Correspondances graphèmes-phonèmes
Les graphèmes de la langue écrite correspondent aux phonèmes de la langue parlée. Pour lire, l’enfant doit apprendre que les lettres qu’il découvre correspondent à des sons qu’il connait déjà (correspondances graphèmes-phonèmes). Pour écrire, il doit au contraire apprendre à transformer les sons des mots en lettres (correspondances phonèmes- graphèmes). La difficulté réside dans le fait qu’en français comme dans toutes les langues « opaques », les correspondances sont très imparfaites. Il y a de nombreuses manières d’écrire un même phonème et il y a des lettres qui ne se prononcent pas.

Principe alphabétique
Principe selon lequel les mots sont composés de lettres combinées entre elles. À partir d’une combinaison infinie des quelques lettres de l’alphabet, nous pouvons écrire une infinité de mots.

Code orthographique
Ensemble des règles sur la manière d’écrire les mots. Chaque langue possède son code, plus ou moins opaque ou transparent (comme l’italien). « Orthographe » s’écrit avec deux lettres « h » qui ne s’entendent pas. Arbitraire par définition, cette convention nécessite un apprentissage d’autant plus long que le code est opaque.

Inférence
Déduction, mise en relation, hypothèse permettant d’interpréter un texte et, donc, de le comprendre.

Langage et pensée : quel rapport ?

Qui dit lecture dit écriture. Les systèmes d’écriture exercent une influence clandestine sur notre vision du monde comme sur notre faculté de raisonner. Une mauvaise maitrise de la langue freinerait le développement de la pensée conceptuelle et de l’intelligence, ainsi que l’explique notamment le Dr Ghislaine Wettstein-Badour (1). On se souviendra peut-être que Chomsky et d’autres, naguère, établissaient une relation entre le langage et la pensée. Un manque de compétences en lecture génère-t-il des carences cognitives spécifiques, relatives à l’esprit d’analyse ou la faculté d’abstraction ? Quoi qu’il en soit, la forme écrite du langage constitue un code d’autant plus complexe que cette invention récente dans la phylogenèse (5 300 ans environ) n’est pas adaptée à nos vieux cerveaux de primates naturellement parlant, mais difficilement lisant ! (2)

É. G.

(1) Dans Apprentissage de la lecture. Le non-sens des pédagogies actuelles, consultable en ligne à l’adresse http://www.sauv.net/wettstein.php.
(2) Lire à ce sujet Les neurones de la lecture, de Dehaene (voir bibliographie).

Supports du langage : quelle influence ?

Dire que nous vivons dans une culture de l’écrit est banal (pour combien de temps ?).

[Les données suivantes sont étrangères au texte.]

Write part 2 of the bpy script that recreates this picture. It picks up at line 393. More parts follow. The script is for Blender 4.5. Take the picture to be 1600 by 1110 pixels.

La réalité ne l’est pourtant pas. Le passage de l’oralité à l’écrit, que l’imprimerie de Gutenberg favorisa au milieu du XVe siècle, transforma radicalement notre culture occidentale. Ce passage de la logosphère à la graphosphère (1) coïncide avec l’entrée dans la Modernité, notamment caractérisée par un développement de l’individualisme et de la rationalité. Le passage à l’image virtuelle et à l’interactivité des médias électroniques va-t-il encore modifier en profondeur nos façons d’appréhender la réalité ? La lecture sur écran elle-même va-t-elle modifier nos façons mêmes de lire ?

É. G.

(1) Expressions qu’utilise Régis Debray dans Vie et mort de l’image, notamment.